Output the lines below exactly, please, from the first line until the line with "col = scene.collection", counting both.

> _SOURCE DATA_
************
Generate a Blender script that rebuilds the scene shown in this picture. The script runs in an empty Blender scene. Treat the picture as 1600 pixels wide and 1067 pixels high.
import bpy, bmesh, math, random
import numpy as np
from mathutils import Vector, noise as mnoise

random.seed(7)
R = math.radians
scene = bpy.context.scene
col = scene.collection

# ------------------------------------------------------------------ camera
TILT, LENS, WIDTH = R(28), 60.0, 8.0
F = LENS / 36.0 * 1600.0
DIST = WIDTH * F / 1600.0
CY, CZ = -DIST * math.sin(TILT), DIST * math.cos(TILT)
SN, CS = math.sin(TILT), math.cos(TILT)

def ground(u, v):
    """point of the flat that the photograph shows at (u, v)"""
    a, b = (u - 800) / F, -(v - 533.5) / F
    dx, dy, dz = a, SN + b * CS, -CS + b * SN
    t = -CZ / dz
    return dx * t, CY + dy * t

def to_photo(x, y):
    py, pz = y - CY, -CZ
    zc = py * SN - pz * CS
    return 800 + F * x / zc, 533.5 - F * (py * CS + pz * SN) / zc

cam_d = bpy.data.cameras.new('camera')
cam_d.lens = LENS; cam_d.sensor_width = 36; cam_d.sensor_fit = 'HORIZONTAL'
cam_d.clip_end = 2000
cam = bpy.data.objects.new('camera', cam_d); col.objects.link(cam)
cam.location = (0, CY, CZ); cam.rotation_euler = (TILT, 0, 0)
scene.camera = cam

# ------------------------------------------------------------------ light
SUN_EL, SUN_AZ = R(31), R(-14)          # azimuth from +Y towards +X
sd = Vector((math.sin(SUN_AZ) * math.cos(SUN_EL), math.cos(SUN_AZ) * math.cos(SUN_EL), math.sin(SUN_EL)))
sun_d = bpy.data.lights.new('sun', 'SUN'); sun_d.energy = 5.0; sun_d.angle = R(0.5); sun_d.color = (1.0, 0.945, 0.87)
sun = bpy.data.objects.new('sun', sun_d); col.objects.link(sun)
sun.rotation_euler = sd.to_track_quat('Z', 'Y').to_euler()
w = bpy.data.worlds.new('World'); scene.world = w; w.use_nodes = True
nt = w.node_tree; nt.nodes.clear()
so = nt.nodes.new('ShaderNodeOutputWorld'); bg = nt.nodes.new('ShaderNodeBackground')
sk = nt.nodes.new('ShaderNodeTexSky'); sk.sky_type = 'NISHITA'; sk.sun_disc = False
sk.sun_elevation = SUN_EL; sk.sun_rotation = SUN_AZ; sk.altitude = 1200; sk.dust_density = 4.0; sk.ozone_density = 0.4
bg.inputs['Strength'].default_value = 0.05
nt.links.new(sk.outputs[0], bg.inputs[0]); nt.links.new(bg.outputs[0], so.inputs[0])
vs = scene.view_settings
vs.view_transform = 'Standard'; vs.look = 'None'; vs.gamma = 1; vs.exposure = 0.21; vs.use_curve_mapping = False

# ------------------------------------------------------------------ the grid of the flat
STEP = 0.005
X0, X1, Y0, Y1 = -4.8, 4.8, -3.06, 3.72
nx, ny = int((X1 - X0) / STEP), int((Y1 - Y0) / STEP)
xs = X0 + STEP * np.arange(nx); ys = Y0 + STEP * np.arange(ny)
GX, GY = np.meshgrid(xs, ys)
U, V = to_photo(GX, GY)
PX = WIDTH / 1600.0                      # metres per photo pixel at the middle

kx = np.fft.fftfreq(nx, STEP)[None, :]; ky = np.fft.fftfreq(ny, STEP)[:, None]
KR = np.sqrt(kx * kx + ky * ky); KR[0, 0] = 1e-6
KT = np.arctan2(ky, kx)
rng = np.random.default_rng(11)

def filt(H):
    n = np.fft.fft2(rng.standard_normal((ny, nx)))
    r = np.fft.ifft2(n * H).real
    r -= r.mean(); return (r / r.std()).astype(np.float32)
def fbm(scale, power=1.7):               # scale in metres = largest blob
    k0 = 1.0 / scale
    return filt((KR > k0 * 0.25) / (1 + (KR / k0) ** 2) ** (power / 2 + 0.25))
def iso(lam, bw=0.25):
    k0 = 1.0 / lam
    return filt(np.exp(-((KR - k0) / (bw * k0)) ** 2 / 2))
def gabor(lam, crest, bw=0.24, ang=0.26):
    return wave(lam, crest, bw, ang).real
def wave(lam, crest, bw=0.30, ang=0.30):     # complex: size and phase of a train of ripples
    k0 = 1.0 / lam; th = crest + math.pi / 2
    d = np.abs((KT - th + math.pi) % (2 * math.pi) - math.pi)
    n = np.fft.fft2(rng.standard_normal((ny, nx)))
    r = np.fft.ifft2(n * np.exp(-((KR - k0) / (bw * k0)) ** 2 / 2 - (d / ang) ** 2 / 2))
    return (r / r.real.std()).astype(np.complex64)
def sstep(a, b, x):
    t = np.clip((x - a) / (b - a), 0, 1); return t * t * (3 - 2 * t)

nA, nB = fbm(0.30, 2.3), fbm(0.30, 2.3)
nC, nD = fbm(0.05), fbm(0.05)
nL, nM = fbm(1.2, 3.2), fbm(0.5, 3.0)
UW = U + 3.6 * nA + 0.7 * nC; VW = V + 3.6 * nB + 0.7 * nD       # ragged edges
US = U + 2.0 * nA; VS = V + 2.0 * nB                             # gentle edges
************
> _RESULT OF THE TASK_
Generate a Blender script that rebuilds the scene shown in this picture. The script runs in an empty Blender scene. Treat the picture as 1600 pixels wide and 1067 pixels high.
import bpy, bmesh, math, random
import numpy as np
from mathutils import Vector, noise as mnoise

random.seed(7)
R = math.radians
scene = bpy.context.scene
col = scene.collection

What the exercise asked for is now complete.